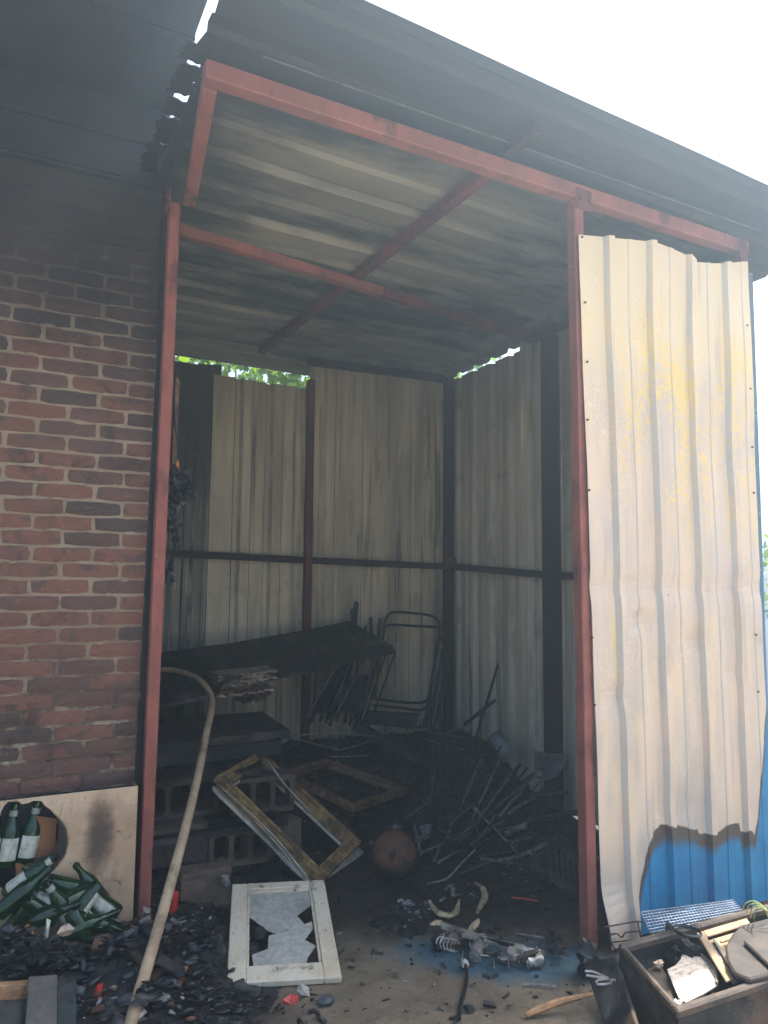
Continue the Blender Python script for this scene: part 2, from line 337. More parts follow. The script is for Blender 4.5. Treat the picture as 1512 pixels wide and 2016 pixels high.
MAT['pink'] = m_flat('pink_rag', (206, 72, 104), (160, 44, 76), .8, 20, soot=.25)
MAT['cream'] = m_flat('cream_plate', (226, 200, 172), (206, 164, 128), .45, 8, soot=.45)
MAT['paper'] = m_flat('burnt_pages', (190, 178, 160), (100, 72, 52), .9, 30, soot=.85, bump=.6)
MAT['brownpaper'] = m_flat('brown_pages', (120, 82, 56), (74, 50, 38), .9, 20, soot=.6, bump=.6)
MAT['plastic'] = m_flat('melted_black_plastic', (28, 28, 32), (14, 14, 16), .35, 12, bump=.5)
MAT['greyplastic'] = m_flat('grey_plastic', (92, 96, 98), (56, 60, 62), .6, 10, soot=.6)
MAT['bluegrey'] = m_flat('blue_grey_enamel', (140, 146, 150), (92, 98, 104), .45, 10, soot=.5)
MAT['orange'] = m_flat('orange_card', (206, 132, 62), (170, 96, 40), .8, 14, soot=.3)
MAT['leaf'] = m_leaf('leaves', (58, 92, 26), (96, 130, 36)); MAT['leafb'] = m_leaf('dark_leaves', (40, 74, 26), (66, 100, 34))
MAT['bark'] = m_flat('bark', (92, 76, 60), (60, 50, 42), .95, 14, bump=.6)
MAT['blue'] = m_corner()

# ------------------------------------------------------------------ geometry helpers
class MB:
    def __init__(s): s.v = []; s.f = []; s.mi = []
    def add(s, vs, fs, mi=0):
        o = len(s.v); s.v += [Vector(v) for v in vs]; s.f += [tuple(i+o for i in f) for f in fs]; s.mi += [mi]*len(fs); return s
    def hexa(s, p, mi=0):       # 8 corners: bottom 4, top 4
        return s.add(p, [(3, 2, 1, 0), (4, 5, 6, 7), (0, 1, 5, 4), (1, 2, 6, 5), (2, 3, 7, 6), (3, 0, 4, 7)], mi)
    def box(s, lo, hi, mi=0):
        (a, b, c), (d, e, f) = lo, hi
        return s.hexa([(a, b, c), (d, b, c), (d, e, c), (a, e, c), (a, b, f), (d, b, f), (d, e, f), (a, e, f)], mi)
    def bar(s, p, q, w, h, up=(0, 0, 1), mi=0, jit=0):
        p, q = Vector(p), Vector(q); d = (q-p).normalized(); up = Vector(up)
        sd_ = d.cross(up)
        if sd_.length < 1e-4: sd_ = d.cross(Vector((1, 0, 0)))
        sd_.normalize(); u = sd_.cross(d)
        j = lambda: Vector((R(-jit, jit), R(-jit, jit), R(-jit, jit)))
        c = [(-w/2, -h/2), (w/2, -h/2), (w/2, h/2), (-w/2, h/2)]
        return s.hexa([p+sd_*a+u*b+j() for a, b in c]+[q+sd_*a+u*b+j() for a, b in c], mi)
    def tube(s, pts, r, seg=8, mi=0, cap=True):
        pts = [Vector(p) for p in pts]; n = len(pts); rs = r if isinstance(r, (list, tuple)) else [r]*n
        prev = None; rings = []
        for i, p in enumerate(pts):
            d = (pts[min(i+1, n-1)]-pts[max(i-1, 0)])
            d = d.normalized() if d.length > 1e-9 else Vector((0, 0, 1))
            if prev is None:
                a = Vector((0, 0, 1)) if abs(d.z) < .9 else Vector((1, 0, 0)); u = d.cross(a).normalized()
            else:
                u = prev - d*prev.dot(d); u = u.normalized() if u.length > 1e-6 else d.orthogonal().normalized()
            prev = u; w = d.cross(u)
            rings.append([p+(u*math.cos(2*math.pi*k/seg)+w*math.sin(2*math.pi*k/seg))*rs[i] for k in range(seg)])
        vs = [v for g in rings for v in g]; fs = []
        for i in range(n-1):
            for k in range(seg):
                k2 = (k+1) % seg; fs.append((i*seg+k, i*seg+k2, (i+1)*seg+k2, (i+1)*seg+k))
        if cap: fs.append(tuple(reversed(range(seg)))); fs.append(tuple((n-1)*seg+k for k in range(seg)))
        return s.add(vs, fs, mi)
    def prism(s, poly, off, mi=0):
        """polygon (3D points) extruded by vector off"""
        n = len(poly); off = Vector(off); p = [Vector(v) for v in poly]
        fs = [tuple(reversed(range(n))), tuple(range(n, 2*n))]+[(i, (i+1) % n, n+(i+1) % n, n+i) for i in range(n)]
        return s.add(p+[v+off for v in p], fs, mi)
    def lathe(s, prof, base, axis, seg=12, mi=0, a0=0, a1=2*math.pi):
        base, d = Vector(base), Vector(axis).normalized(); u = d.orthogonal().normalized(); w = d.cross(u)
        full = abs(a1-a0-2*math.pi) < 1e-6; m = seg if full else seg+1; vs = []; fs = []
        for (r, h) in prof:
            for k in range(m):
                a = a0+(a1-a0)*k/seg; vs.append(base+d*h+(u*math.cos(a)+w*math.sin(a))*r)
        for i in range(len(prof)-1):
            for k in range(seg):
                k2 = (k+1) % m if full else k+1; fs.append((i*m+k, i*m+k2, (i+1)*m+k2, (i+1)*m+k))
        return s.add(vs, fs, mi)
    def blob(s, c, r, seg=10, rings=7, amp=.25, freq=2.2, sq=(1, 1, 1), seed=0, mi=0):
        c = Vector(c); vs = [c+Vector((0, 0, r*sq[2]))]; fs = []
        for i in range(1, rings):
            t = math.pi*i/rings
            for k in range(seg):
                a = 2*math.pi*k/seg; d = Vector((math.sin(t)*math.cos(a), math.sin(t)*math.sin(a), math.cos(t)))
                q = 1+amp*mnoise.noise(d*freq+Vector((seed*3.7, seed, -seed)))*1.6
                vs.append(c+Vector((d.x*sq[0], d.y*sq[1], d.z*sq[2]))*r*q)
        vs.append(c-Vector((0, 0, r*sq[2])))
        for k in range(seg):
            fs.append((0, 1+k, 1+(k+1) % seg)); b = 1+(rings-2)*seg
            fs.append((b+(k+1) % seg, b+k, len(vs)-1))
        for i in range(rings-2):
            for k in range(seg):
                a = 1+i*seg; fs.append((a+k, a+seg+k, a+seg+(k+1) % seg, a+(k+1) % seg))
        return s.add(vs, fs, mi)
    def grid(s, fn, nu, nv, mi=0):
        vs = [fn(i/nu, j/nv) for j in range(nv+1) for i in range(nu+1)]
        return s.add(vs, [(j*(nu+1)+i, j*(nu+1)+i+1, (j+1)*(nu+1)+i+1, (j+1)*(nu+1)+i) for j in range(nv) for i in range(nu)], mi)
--
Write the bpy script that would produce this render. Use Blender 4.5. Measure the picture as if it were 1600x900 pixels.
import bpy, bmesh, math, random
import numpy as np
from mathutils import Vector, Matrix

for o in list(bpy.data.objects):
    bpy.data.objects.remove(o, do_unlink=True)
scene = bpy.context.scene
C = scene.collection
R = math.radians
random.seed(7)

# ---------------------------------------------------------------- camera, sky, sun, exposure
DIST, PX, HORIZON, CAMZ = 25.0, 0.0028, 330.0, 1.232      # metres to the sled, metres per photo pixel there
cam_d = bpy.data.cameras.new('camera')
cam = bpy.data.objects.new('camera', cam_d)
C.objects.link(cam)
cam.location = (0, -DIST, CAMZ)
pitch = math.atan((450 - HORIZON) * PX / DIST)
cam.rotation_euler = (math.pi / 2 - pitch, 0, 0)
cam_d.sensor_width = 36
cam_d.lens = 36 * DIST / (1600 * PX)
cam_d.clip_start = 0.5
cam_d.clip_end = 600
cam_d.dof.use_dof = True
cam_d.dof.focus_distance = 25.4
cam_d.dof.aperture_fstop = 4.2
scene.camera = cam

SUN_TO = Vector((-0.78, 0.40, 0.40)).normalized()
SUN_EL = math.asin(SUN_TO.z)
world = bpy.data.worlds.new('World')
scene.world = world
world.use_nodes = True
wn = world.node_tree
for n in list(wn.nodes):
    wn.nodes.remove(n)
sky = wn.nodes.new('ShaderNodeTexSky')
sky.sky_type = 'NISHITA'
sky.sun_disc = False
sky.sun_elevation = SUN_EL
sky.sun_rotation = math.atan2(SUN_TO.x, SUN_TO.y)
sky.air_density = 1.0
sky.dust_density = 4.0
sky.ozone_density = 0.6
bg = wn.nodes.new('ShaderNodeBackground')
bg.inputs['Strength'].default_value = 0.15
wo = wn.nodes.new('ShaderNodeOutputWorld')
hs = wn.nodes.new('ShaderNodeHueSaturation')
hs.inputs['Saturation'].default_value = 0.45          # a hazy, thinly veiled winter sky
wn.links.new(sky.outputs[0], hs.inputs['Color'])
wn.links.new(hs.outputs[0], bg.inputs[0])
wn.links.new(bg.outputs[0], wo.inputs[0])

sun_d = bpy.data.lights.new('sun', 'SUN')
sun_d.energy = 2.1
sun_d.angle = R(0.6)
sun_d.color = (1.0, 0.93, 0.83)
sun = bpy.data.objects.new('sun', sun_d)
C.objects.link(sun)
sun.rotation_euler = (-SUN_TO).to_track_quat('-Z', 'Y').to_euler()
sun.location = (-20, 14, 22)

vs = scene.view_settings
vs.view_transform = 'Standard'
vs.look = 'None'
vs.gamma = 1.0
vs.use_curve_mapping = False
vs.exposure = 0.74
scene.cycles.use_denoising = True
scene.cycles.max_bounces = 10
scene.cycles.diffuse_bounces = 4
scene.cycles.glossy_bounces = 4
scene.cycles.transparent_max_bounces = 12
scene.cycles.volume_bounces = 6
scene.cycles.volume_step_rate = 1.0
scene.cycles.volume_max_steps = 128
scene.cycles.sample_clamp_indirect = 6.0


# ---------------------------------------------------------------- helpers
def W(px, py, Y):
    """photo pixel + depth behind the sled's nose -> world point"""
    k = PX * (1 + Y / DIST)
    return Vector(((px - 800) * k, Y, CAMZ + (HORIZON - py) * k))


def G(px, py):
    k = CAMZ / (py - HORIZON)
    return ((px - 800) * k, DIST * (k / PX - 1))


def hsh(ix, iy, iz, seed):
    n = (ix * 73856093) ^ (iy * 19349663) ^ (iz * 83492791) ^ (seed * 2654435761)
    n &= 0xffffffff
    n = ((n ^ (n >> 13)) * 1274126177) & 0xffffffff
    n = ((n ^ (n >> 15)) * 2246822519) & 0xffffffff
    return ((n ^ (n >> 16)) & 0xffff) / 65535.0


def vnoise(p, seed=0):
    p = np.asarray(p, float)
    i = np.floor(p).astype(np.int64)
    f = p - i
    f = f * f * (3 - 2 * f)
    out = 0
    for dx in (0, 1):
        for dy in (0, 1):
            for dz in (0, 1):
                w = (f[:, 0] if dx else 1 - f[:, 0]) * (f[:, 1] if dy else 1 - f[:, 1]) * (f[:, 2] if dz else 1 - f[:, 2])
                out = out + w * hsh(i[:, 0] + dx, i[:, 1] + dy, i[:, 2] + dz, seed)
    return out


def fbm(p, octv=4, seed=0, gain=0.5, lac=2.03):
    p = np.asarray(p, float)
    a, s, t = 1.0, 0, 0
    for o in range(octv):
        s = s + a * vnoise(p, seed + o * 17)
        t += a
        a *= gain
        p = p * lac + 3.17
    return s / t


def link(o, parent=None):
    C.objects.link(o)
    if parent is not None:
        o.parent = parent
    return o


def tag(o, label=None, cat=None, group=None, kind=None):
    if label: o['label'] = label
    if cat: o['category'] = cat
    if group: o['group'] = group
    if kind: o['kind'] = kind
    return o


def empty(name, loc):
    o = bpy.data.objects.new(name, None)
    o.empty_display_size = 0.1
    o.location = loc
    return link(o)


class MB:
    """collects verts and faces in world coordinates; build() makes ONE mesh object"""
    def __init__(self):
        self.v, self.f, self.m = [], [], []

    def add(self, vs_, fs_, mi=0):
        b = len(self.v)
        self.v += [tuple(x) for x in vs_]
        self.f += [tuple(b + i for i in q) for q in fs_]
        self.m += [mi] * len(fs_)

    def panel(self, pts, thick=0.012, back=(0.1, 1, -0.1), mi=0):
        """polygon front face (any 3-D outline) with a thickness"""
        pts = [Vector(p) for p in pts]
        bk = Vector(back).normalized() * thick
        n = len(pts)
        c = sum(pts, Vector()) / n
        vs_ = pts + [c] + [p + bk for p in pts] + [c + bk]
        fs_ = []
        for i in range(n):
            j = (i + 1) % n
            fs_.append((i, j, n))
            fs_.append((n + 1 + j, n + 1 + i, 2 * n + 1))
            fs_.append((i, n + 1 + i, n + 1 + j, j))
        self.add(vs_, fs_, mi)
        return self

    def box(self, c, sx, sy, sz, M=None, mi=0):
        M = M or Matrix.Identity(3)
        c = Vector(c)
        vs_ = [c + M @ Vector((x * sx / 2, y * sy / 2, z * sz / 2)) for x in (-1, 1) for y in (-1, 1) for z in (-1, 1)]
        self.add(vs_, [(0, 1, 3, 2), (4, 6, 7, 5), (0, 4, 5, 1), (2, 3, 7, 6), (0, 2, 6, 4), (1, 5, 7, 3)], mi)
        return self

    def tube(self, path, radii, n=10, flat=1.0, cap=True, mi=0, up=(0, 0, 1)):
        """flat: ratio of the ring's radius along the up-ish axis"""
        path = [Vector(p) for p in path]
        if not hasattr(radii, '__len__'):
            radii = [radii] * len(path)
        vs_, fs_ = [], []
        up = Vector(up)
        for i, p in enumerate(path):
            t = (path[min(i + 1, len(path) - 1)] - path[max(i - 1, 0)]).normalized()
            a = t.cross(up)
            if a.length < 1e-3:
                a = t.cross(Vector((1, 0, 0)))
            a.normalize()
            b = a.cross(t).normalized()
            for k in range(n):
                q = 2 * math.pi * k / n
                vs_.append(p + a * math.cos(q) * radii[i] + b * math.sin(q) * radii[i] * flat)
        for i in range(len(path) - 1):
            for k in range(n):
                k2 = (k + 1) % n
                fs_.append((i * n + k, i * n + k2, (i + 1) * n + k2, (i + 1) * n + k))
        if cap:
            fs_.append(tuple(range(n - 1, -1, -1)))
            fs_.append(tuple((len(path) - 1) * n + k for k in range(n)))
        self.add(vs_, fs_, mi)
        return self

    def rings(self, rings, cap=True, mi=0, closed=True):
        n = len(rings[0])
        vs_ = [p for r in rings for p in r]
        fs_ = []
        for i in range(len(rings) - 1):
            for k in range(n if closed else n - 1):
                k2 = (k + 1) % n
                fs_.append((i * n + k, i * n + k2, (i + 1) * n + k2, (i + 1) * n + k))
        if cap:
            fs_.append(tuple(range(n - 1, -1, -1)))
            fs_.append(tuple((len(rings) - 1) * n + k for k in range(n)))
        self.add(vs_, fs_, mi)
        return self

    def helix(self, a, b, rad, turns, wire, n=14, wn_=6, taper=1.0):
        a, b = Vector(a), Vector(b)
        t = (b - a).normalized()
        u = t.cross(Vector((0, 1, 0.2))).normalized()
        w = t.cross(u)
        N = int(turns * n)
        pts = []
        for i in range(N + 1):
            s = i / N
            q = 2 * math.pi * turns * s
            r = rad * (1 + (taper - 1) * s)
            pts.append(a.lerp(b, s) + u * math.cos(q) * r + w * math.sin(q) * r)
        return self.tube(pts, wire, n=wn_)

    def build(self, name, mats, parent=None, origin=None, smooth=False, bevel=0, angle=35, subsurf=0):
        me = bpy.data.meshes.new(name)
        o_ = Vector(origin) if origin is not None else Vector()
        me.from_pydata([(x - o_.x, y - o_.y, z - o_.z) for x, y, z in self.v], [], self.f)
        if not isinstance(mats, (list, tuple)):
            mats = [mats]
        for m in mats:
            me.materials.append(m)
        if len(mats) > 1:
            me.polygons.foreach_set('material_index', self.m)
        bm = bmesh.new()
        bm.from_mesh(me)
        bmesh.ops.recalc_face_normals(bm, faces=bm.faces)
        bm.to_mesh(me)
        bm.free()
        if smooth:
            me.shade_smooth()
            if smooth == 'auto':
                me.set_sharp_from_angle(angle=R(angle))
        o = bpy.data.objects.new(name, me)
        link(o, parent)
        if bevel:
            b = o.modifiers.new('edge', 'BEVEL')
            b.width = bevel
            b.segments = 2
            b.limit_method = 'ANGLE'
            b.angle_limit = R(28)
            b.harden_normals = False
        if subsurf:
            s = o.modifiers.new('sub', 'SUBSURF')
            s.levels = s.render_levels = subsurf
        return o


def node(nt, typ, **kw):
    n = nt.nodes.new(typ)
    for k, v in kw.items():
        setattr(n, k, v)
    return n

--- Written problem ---
Retype verbatim the lines that run from the line containing "Write the bpy" to the line containing "random.seed(7)", both inclusive, and no others.

--- Written solution ---
Write the bpy script that would produce this render. Use Blender 4.5. Measure the picture as if it were 1600x900 pixels.
import bpy, bmesh, math, random
import numpy as np
from mathutils import Vector, Matrix

for o in list(bpy.data.objects):
    bpy.data.objects.remove(o, do_unlink=True)
scene = bpy.context.scene
C = scene.collection
R = math.radians
random.seed(7)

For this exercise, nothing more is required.